The Parlour Steps – The Hidden Names

There are more hooks in here than in a butcher’s freezer

There are more hooks in here than in a butcher’s freezer 


Vancouver’s The Parlour Steps are a bright, chirpy, indie band. The thing that’s most surprising about them is that they’re not a bunch of teenagers who’ve recently stumbled out of a garage with world domination on their minds. Instead, judging by the picture of them on the inside cover of this record, they seem to be a bunch of accountants who’ve gathered round the water cooler and decided that they should make some music together after hours. We can presume they found an affordable practice space because here they are with what apparently is their second album and it’s a triumph. Which isn’t exactly what you’d expect from a group of people you feel like you should be handing your tax returns over to but then we do love a surprise package here in the shed.


The Hidden Names is a fun little album. It’s filled to the brim with poppy, chirpy, grin inducing tunes, 13 of them in fact. These accountants give you value for money! Told you they were surprising. The fact that they’re not a bunch of spotty kids with raging hormones and a lack of talent certainly helps, I think, to describe how much care and attention has gone into this. There’s nothing sloppy here. The delicate arrangements betray a knowledge of music not normally associated with indie bands and it’s obvious they’ve taken the time to make this a ‘beautiful’ piece of work. That work has paid off in spades.

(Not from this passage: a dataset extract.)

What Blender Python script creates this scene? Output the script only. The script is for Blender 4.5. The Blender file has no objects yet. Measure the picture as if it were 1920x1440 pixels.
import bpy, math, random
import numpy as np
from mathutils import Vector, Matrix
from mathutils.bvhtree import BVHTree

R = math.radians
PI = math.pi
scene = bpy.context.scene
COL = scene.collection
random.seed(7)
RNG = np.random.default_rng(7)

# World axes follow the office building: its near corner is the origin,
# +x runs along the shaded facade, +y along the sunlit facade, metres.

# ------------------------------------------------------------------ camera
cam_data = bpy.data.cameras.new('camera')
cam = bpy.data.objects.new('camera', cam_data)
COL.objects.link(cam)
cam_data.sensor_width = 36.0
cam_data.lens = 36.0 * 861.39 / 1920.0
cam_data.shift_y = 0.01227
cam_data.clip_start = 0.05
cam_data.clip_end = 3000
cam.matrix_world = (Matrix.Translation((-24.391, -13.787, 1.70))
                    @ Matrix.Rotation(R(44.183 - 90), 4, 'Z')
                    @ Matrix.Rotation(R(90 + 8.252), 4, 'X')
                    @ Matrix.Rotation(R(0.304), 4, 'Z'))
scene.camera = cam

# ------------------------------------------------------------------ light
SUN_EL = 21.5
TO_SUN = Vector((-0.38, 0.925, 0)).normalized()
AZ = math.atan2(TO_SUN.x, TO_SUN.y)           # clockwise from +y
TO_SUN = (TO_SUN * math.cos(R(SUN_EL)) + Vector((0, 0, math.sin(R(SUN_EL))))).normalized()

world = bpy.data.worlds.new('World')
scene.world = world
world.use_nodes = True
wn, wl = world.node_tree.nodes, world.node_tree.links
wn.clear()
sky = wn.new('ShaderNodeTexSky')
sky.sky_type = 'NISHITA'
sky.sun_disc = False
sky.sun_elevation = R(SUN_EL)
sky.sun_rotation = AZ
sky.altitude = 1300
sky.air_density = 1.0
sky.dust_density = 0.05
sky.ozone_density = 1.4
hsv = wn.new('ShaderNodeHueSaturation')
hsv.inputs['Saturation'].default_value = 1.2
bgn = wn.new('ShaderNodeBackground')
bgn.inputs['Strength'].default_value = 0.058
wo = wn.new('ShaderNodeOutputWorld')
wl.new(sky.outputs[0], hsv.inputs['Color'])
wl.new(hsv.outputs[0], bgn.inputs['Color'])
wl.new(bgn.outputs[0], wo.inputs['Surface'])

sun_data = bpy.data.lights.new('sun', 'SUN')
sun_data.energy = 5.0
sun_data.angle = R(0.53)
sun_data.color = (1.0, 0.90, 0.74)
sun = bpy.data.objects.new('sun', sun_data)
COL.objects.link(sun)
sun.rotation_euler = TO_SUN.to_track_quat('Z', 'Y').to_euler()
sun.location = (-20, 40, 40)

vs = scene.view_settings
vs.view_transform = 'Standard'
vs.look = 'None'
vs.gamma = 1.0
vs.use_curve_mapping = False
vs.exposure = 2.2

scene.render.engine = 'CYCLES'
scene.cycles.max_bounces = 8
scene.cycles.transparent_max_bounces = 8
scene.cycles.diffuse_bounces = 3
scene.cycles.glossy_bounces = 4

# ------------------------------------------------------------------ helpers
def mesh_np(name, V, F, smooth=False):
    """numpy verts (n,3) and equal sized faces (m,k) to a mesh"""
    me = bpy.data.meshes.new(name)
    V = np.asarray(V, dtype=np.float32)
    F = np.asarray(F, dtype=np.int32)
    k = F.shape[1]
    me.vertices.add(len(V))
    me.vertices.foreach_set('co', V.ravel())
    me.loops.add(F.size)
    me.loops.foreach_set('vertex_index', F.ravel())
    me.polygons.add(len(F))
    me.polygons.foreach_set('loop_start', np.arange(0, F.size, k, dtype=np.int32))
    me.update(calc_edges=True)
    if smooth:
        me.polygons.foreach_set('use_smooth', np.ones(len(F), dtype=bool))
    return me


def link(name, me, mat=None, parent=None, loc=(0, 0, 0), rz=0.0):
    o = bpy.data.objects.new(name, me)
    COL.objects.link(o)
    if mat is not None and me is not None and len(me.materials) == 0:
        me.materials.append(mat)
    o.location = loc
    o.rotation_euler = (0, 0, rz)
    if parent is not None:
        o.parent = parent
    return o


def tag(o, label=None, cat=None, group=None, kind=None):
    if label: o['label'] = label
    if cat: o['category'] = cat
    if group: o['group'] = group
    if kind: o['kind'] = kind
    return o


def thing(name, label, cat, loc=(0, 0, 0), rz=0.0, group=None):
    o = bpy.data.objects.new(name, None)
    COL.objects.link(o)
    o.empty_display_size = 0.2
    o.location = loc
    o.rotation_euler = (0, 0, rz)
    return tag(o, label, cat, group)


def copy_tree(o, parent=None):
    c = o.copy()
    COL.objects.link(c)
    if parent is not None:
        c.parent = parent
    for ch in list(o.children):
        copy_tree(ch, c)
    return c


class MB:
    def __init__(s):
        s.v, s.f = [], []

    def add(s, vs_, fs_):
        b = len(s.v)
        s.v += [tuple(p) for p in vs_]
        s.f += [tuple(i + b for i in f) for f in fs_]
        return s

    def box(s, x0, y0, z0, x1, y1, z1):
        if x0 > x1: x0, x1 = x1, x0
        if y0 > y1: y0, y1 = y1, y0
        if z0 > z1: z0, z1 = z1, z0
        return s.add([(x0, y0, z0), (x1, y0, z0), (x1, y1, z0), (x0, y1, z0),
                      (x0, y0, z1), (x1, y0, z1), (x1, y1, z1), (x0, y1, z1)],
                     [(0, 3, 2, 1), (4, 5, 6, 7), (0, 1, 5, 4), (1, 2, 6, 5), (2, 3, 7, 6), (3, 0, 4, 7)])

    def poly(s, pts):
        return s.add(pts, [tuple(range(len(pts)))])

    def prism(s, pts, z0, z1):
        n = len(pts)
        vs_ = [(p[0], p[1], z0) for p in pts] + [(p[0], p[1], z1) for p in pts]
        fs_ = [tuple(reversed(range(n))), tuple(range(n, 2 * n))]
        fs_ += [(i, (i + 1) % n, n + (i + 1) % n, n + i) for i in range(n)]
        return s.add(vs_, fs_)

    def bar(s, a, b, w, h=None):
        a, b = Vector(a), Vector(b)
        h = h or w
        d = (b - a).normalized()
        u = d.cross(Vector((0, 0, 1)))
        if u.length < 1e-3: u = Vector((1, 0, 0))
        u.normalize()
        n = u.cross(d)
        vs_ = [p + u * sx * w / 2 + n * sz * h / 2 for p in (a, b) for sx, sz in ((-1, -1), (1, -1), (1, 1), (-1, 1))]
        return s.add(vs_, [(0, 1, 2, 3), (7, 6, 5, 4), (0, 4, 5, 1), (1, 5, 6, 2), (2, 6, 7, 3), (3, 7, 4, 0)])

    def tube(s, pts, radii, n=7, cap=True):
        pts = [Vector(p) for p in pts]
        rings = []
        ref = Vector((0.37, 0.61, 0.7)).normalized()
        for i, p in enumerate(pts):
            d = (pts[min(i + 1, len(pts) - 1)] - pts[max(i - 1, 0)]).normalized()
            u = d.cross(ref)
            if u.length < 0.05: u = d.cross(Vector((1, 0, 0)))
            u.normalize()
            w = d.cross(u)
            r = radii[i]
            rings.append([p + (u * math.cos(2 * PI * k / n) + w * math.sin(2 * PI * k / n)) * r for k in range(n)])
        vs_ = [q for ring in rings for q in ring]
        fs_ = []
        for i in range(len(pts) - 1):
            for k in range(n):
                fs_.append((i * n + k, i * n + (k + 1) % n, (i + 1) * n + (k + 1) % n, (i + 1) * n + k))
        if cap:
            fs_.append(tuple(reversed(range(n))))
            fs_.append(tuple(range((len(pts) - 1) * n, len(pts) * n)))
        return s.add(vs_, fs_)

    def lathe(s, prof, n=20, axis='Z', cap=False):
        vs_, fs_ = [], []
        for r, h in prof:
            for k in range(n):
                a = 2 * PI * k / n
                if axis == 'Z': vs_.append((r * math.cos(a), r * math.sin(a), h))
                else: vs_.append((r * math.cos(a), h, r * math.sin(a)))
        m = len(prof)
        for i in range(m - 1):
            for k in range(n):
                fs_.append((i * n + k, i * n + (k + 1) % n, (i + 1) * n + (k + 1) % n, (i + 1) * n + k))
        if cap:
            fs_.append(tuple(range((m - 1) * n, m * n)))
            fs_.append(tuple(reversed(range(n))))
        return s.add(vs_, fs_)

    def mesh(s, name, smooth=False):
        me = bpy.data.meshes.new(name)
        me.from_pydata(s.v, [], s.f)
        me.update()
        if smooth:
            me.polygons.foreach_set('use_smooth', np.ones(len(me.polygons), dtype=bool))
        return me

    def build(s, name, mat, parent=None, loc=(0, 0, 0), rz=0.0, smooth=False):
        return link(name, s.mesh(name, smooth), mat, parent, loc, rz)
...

This album is exciting, not because of its passion, energy and promise of good things to come (which is what indie fans normally look for when a bunch of kids are involved) but because it sounds like a band on top of their game. The melodies are so catchy you’ll be humming along to them in no time and there are more hooks in here than in a butcher’s freezer, but that’s not all. It may bypass the attention span of many a young indie fan because this isn’t a direct album, but those of us old enough to know better will just smile at how clever, how intricate and just how bloody entertaining this is. Singer Caleb Stull sounds a bit like Loney, Dear. Well, if Loney, Dear cheered up a bit, but musically, this is more in Ben Folds territory and that makes for an interesting combination. In fact, they remind me a lot of Stars and if you’re a fan of their poppy antics – and let’s face it, you should be – then you’ll want to get a hold of this pretty quickly I would imagine.


This isn’t an indie album for the pogoing masses, but rather one for those of us who like to stand a few feet back from the stage, away from the mosh pit of sweaty kids and their pointy elbows but in one of those strategically important places where a) you’ve got a good view and b) you can get to the bar easily. It’s not really something you’ll want to jump up and down and scream along to, rather it’s something you’ll want to shimmy around the living room to whilst doing the hoovering. At the end of it all, The Hidden Names will sound good in a bar, at home or in the car on the way to work. It’ll make you smile and for most of us, that’s more than enough. At least it’ll make filling out those tax return forms a bit less of a chore.


The Parlour Steps. A band for those of us that are old enough to know better.